12/15/2013 06:52 pm ET Updated Feb 14, 2014

Job at Newtown

When authorized to test Job's devotion to God, Satan got around eventually to killing all of Job's 10 children. Satan, or his agent, managed to kill twice that many, in addition to six adult caregivers, at Newtown a year ago.

It is cold comfort, especially to the children's parents, to be told..."there is evil in the world" the convenient theological response to these otherwise inexplicable tragedies. Dostoevsky's Ivan Karamazov could find no justification in any religious doctrine for the suffering and death of innocent children.

There is a plague on the loose in early 21st century America. It is alienated young males who take advantage of easy access to firearms to carry out bloody-minded slaughter and avoid accountability by choosing a suicidal exit. It would require the author of Job, from the eighth century B.C., to fathom their motive. Given the stakes and the consequences, the machinations of Satan make more sense than unhappiness with a debate coach.

Some say too many guns. Others say mental illness. Still others say broken homes and unhappy families. And still others say violence in what we rather strangely call "entertainment." As usual with plagues, it is undoubtedly a combination of all these and other factors. But we owe it to the children of America still alive, as well as those tragically dead at Newtown, to try to find out and not treat this plague as just one damn thing after another in our turbulent lives.

Whatever some may think, we are a nation, a nation with a society. Unless you are among those who believe it is every man for himself -- and thus arm yourself to the teeth, we have a duty to protect our children every way we can. Very few of us live in gated communities with private armed guards. We pay taxes (despite the grievances of anti-government groups) in part to provide security for ourselves, our families, and our communities. Our law enforcement services are learning new ways to try to limit the deaths caused by the plague of alienated young males armed with state-of-the-art combat assault weapons.

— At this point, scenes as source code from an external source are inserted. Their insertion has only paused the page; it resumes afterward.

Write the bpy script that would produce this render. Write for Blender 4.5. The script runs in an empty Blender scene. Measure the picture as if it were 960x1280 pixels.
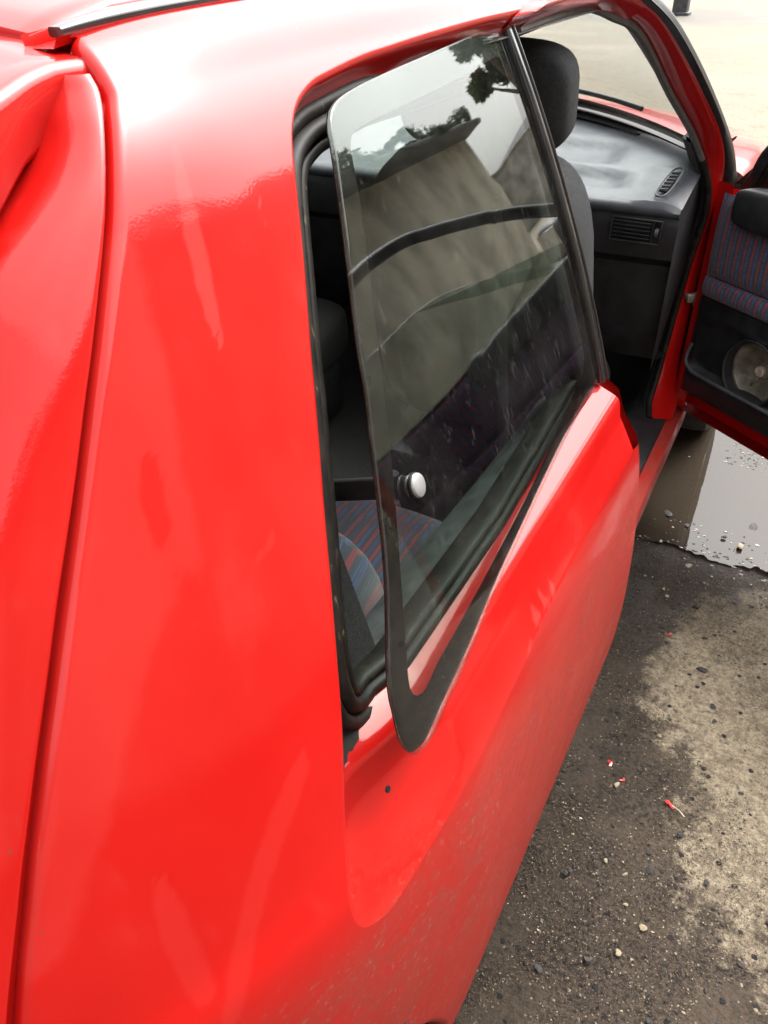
import bpy, bmesh, math, random
import numpy as np
from mathutils import Vector, Matrix
random.seed(7); rng = np.random.default_rng(7)
C = bpy.context.scene.collection
R = math.radians

# ------------------------------------------------------------------ camera, sky, sun, exposure
CAM = (0.93036439, -1.15554966, 1.38293810)
YAW, PITCH, ROLL, FPX = 0.471972566, 0.602873641, 0.00167536, 1048.10675
def cam_axes():
    f = np.array([-math.sin(YAW)*math.cos(PITCH), math.cos(YAW)*math.cos(PITCH), -math.sin(PITCH)])
    r = np.cross(f, [0, 0, 1]); r /= np.linalg.norm(r); u = np.cross(r, f)
    return math.cos(ROLL)*r+math.sin(ROLL)*u, -math.sin(ROLL)*r+math.cos(ROLL)*u, f
cr_, cu_, cf_ = cam_axes()
cd = bpy.data.cameras.new('camera'); cam = bpy.data.objects.new('camera', cd); C.objects.link(cam)
cam.matrix_world = Matrix(((cr_[0], cu_[0], -cf_[0], CAM[0]), (cr_[1], cu_[1], -cf_[1], CAM[1]), (cr_[2], cu_[2], -cf_[2], CAM[2]), (0, 0, 0, 1)))
cd.sensor_fit = 'VERTICAL'; cd.sensor_height = 36; cd.lens = FPX/1280*36
cd.clip_start = 0.02; cd.clip_end = 2000
cd.dof.use_dof = True; cd.dof.focus_distance = 0.95; cd.dof.aperture_fstop = 30.0
sc = bpy.context.scene; sc.camera = cam
SUN_EL, SUN_AZ = R(60), R(24)          # azimuth clockwise from +Y (the car's nose)
w = bpy.data.worlds.new('World'); sc.world = w; w.use_nodes = True
wn = w.node_tree; wn.nodes.clear()
sky = wn.nodes.new('ShaderNodeTexSky'); sky.sky_type = 'NISHITA'; sky.sun_disc = False
sky.sun_elevation = SUN_EL; sky.sun_rotation = SUN_AZ; sky.air_density = 1.0; sky.dust_density = 8.0; sky.ozone_density = 1.0
hs = wn.nodes.new('ShaderNodeHueSaturation'); hs.inputs['Saturation'].default_value = 0.08
tc = wn.nodes.new('ShaderNodeTexCoord'); nz = wn.nodes.new('ShaderNodeTexNoise'); nz.inputs['Scale'].default_value = 2.2; nz.inputs['Detail'].default_value = 4
mr = wn.nodes.new('ShaderNodeMapRange'); mr.inputs['From Min'].default_value = .3; mr.inputs['From Max'].default_value = .7
mr.inputs['To Min'].default_value = .82; mr.inputs['To Max'].default_value = 1.22
mx = wn.nodes.new('ShaderNodeMix'); mx.data_type = 'RGBA'; mx.blend_type = 'MULTIPLY'; mx.inputs['Factor'].default_value = 1
bg = wn.nodes.new('ShaderNodeBackground'); bg.inputs['Strength'].default_value = 0.15
wo = wn.nodes.new('ShaderNodeOutputWorld')
L = wn.links.new
L(sky.outputs[0], hs.inputs['Color']); L(tc.outputs['Generated'], nz.inputs['Vector']); L(nz.outputs['Fac'], mr.inputs['Value'])
L(hs.outputs[0], mx.inputs[6]); L(mr.outputs[0], mx.inputs[7]); L(mx.outputs[2], bg.inputs['Color']); L(bg.outputs[0], wo.inputs[0])
sl = bpy.data.lights.new('sun', 'SUN'); sl.energy = 0.55; sl.angle = R(115); sl.color = (1, .96, .9)
so = bpy.data.objects.new('sun', sl); C.objects.link(so)
sd = Vector((math.sin(SUN_AZ)*math.cos(SUN_EL), math.cos(SUN_AZ)*math.cos(SUN_EL), math.sin(SUN_EL)))
so.rotation_euler = sd.to_track_quat('Z', 'Y').to_euler(); so.location = sd*50
vs = sc.view_settings; vs.view_transform = 'Standard'; vs.look = 'None'; vs.gamma = 1; vs.exposure = 1.9; vs.use_curve_mapping = False
sc.cycles.max_bounces = 12; sc.cycles.transparent_max_bounces = 16

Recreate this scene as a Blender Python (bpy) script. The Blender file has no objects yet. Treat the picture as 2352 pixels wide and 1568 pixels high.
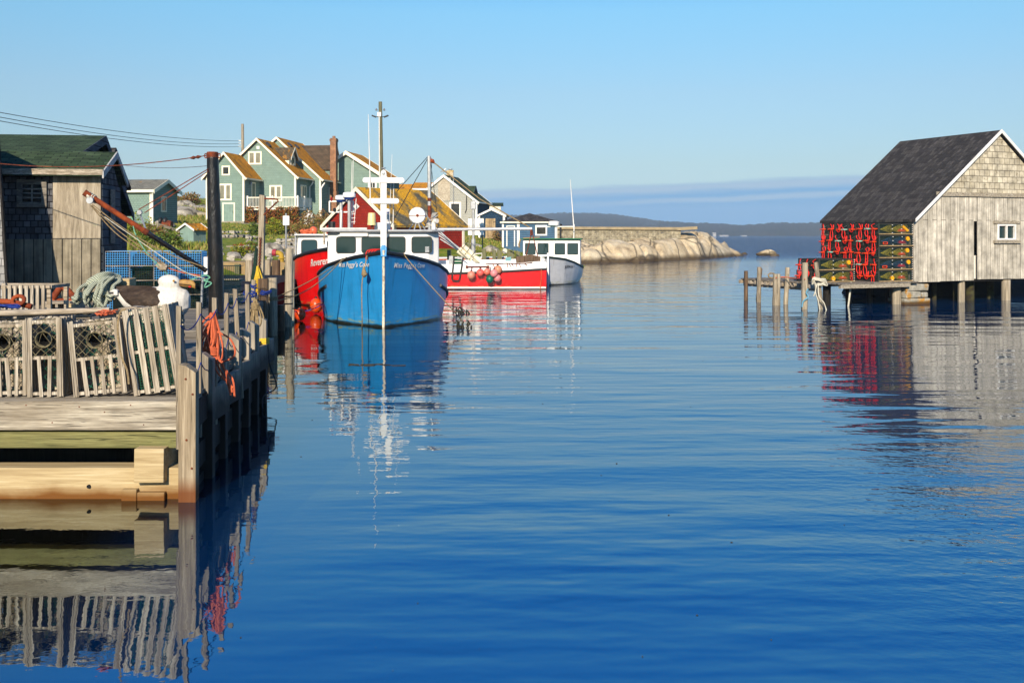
import bpy, bmesh, math, random
import numpy as np
from mathutils import Vector, Matrix, Euler, noise
rad = math.radians
RNG = random.Random(7)
sc = bpy.context.scene
COL = sc.collection
# ------------------------------------------------------------------ camera, sky, sun, exposure
EYE = 2.9            # eye height above the water (z = 0), camera at the origin looking along +Y, level
FPX, CX, HY = 2286.67, 1176.0, 538.0   # focal length in pixels of a 2352 px wide frame, image centre, horizon row
cam_data = bpy.data.cameras.new("camera")
cam_data.sensor_width = 36.0
cam_data.lens = 35.0
cam_data.shift_y = -(784.0 - HY) / 2352.0
cam_data.clip_start = 0.1
cam_data.clip_end = 20000.0
cam = bpy.data.objects.new("camera", cam_data)
cam.location = (0, 0, EYE)
cam.rotation_euler = (rad(90), 0, 0)
COL.objects.link(cam)
sc.camera = cam

SUN_EL, SUN_AZ = 25.0, 9.0            # elevation; degrees to the left of straight behind the camera
world = bpy.data.worlds.new("World")
sc.world = world
world.use_nodes = True
wn, wl = world.node_tree.nodes, world.node_tree.links
wn.clear()
w_out = wn.new("ShaderNodeOutputWorld")
w_bg = wn.new("ShaderNodeBackground")
sky = wn.new("ShaderNodeTexSky")
sky.sky_type = 'NISHITA'
sky.sun_disc = False
sky.sun_elevation = rad(SUN_EL)
sky.sun_rotation = rad(180 + SUN_AZ)
sky.altitude = 0.0
sky.air_density = 1.0
sky.dust_density = 0.35
sky.ozone_density = 3.0
w_bg.inputs["Strength"].default_value = 0.0945
# low bank of thin cloud over the far sea, placed by direction
def _n(t, **kw):
    n = wn.new(t)
    for k, v in kw.items():
        setattr(n, k, v)
    return n
geo = _n("ShaderNodeTexCoord")
sep = _n("ShaderNodeSeparateXYZ")
wl.new(geo.outputs["Generated"], sep.inputs[0])
def wmath(op, a, b=None, c=None):
    n = _n("ShaderNodeMath", operation=op)
    for i, x in enumerate((a, b, c)):
        if x is None:
            continue
        if isinstance(x, (int, float)):
            n.inputs[i].default_value = x
        else:
            wl.new(x, n.inputs[i])
    return n.outputs[0]
# direction in 'degrees': azimuth tangent and elevation tangent
az = wmath('ARCTAN2', sep.outputs[0], sep.outputs[1])
el = wmath('ARCSINE', sep.outputs[2])
comb = _n("ShaderNodeCombineXYZ")
wl.new(wmath('MULTIPLY', az, 16.0), comb.inputs[0])
wl.new(wmath('MULTIPLY', el, 120.0), comb.inputs[1])
nz = _n("ShaderNodeTexNoise")
nz.inputs["Scale"].default_value = 1.0
nz.inputs["Detail"].default_value = 5.0
wl.new(comb.outputs[0], nz.inputs["Vector"])
wob = wmath('MULTIPLY', wmath('SUBTRACT', nz.outputs[0], 0.5), 0.007)
tilt = wmath('MULTIPLY', az, 0.035)
e2 = wmath('SUBTRACT', wmath('ADD', el, wob), tilt)       # tilted, ragged elevation
def smooth(x, lo, hi):
    n = _n("ShaderNodeMapRange", interpolation_type='SMOOTHSTEP')
    n.inputs["From Min"].default_value = lo
    n.inputs["From Max"].default_value = hi
    wl.new(x, n.inputs["Value"])
    return n.outputs[0]
under = wmath('SUBTRACT', 1.0, smooth(e2, 0.0395, 0.047))            # everything below the top of the bank
rim = wmath('MULTIPLY', smooth(e2, 0.0325, 0.0395), under)             # pale upper rim
streak_c = wmath('ABSOLUTE', wmath('SUBTRACT', e2, 0.0275))
streak = wmath('MULTIPLY', wmath('SUBTRACT', 1.0, smooth(streak_c, 0.0005, 0.0045)), smooth(az, -0.05, 0.22))
# only the part of the sky over the sea ahead
win = wmath('MULTIPLY', smooth(az, -0.9, -0.55), wmath('SUBTRACT', 1.0, smooth(az, 0.6, 1.0)))
def mixc(f, a, b):
    m = _n("ShaderNodeMix", data_type='RGBA')
    wl.new(f, m.inputs[0])
    for i, x in ((6, a), (7, b)):
        if isinstance(x, tuple):
            m.inputs[i].default_value = x
        else:
            wl.new(x, m.inputs[i])
    return m.outputs[2]
c_bank = (1.05, 2.75, 4.9, 1)
c_rim = (3.3, 4.15, 4.9, 1)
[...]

The default position on which the pro-gun and anti-gun lobbies concur is improvement in mental health. But that seems a convenient avoidance of a more complex problem -- a plague. How many of these children assassins have demonstrated sufficient mental disturbance to qualify them for identification and involuntary detention? Improving access to psychological counseling and treatment assumes that parents and particularly the potential villains themselves will seek it and use it. Let us hope a small army of psychologists and psychiatrists are intensively focused on this plague. If so, they are doing so quietly.

Absent a more comprehensive and insightful approach to this social plague, we will continue to hope for the best -- at least that the next slaughter does not occur at our children's school -- but be less than surprised when we experience the worst...over and over again.

For those of us afflicted with the curse of memory of Newtown nightmares, and the pictures of beautiful, but dead, children and with an inescapable need to look for answers and even cures, that kind of acceptance -- that there is always evil in the world -- does not suffice.

Newtown is a very dark cloud growing over the bright promise and hope of America. It cannot be merely accepted as a fact of modern life. It must be addressed and dealt with in the best ways the human mind and heart may devise. We can do nothing less.

Our political system and our legal system, our national conscience and our moral authority are at stake. We are not permitted to forget and move on.

God, we are told, restored to Job twofold all that he had lost in terms of cattle, land, and servants. He was given ten children back. They were, of course, not the same children, but the daughters, we are also assured, were more beautiful than any others. As if that were sufficient to heal a father's broken heart.

That may be good enough for Job. But it must not be good enough for us.